_TASK_
Show every line that has the string "from" in it.

--- start of EXERCISE DATA ---

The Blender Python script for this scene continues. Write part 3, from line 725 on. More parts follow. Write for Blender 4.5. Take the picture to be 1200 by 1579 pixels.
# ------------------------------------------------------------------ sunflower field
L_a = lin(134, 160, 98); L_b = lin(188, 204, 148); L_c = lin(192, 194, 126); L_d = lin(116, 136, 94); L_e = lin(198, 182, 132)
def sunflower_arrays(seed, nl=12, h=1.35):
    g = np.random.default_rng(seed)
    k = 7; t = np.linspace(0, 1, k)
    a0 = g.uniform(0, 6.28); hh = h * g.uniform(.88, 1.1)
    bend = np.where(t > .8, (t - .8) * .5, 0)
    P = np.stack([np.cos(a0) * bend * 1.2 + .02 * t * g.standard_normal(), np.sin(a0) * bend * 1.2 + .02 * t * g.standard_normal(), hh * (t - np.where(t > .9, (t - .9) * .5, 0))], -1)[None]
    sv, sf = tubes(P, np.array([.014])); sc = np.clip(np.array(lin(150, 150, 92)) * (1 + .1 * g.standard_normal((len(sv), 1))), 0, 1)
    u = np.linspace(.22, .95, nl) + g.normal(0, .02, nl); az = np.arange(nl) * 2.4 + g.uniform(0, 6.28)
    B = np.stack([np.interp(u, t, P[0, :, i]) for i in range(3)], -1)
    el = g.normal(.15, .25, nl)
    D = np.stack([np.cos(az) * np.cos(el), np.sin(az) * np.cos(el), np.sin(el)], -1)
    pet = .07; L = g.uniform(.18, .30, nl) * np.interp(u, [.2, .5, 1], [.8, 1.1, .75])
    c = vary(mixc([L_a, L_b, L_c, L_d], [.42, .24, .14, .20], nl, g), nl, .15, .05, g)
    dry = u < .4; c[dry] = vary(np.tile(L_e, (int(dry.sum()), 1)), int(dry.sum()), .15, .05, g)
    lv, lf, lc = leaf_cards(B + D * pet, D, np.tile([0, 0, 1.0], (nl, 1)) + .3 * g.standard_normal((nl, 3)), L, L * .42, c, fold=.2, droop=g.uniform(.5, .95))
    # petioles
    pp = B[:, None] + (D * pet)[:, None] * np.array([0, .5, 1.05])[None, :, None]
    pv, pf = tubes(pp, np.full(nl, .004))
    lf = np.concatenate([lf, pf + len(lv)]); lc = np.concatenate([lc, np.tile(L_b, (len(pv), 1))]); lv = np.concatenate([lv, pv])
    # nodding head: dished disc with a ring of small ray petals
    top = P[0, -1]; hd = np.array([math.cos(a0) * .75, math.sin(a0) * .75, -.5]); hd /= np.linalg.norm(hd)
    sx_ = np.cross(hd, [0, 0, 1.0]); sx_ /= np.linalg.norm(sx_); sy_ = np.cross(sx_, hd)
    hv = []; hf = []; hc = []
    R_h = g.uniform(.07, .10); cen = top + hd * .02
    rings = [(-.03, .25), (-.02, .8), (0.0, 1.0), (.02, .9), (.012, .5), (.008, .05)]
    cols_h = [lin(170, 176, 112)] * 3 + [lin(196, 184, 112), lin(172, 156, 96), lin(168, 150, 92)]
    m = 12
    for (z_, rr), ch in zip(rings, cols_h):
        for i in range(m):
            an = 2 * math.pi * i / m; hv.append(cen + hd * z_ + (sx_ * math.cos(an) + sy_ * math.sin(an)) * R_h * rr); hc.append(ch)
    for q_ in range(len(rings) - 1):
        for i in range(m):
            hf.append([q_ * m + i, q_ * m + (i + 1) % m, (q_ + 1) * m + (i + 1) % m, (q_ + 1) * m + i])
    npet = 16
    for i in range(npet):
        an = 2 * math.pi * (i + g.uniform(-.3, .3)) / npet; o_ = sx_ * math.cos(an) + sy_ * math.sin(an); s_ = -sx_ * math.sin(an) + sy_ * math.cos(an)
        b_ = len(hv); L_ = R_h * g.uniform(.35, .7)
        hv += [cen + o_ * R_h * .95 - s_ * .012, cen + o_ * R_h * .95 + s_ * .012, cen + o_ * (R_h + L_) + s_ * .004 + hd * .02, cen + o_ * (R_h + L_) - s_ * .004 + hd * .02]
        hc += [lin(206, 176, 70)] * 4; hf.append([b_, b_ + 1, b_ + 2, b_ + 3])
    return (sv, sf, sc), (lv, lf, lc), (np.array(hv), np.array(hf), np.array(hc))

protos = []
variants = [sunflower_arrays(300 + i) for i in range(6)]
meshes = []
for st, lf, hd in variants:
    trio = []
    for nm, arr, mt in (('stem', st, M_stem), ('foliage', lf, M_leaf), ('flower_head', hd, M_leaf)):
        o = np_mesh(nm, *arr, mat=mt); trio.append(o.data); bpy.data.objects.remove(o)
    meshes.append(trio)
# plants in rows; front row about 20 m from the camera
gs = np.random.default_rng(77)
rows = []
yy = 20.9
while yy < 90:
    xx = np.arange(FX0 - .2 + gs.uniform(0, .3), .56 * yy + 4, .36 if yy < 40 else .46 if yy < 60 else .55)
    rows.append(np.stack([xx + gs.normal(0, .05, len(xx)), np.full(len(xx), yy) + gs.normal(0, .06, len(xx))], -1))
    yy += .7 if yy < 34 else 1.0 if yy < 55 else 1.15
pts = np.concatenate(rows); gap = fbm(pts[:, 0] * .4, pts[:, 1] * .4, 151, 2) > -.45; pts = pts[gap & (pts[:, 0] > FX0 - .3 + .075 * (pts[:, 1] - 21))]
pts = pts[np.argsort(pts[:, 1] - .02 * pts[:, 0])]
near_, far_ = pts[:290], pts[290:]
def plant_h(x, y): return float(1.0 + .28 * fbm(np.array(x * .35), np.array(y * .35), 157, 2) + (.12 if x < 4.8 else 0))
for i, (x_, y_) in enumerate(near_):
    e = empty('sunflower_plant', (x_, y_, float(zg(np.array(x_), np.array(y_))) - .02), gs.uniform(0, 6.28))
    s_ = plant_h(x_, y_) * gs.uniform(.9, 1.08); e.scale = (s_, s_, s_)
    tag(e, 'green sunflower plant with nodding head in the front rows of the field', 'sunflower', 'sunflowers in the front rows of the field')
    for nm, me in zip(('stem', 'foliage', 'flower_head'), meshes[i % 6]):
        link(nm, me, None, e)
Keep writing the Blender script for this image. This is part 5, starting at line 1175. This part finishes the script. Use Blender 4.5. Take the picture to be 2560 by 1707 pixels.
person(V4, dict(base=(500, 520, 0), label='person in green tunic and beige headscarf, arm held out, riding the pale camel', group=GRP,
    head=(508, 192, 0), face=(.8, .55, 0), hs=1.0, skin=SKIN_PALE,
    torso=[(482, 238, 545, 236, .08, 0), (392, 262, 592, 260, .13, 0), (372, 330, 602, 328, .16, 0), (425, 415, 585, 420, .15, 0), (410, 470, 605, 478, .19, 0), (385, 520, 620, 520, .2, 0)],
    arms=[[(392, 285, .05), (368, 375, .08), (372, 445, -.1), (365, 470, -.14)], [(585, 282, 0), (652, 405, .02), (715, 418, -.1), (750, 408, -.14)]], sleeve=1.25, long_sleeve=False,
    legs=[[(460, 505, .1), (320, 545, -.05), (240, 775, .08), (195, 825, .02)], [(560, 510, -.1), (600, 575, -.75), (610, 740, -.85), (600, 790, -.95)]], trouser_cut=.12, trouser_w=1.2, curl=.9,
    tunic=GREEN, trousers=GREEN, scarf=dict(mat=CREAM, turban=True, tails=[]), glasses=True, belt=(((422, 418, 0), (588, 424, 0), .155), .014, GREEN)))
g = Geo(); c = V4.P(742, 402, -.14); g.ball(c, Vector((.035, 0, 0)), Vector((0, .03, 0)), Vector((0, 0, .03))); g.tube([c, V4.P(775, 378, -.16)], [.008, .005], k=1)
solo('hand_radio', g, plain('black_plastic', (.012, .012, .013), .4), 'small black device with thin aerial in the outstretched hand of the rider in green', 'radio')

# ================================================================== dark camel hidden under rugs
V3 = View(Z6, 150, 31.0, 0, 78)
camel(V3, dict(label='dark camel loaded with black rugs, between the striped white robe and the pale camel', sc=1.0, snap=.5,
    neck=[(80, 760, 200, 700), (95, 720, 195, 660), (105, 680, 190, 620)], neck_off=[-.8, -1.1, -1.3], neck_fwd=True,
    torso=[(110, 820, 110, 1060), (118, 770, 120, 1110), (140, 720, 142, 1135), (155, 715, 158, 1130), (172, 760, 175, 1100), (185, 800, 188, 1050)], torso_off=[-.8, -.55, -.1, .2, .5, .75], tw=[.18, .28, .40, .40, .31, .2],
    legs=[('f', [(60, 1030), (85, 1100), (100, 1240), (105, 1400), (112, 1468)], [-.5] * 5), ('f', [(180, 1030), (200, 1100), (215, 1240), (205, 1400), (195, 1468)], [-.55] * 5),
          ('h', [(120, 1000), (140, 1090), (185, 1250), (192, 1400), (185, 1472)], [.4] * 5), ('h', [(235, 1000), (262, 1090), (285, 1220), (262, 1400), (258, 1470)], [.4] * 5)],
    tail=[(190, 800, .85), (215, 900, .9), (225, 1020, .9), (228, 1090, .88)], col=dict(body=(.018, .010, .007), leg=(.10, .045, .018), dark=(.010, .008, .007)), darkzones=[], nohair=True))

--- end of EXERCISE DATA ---

_RIGHT ANSWER_
The Blender Python script for this scene continues. Write part 3, from line 725 on. More parts follow. Write for Blender 4.5. Take the picture to be 1200 by 1579 pixels.
# plants in rows; front row about 20 m from the camera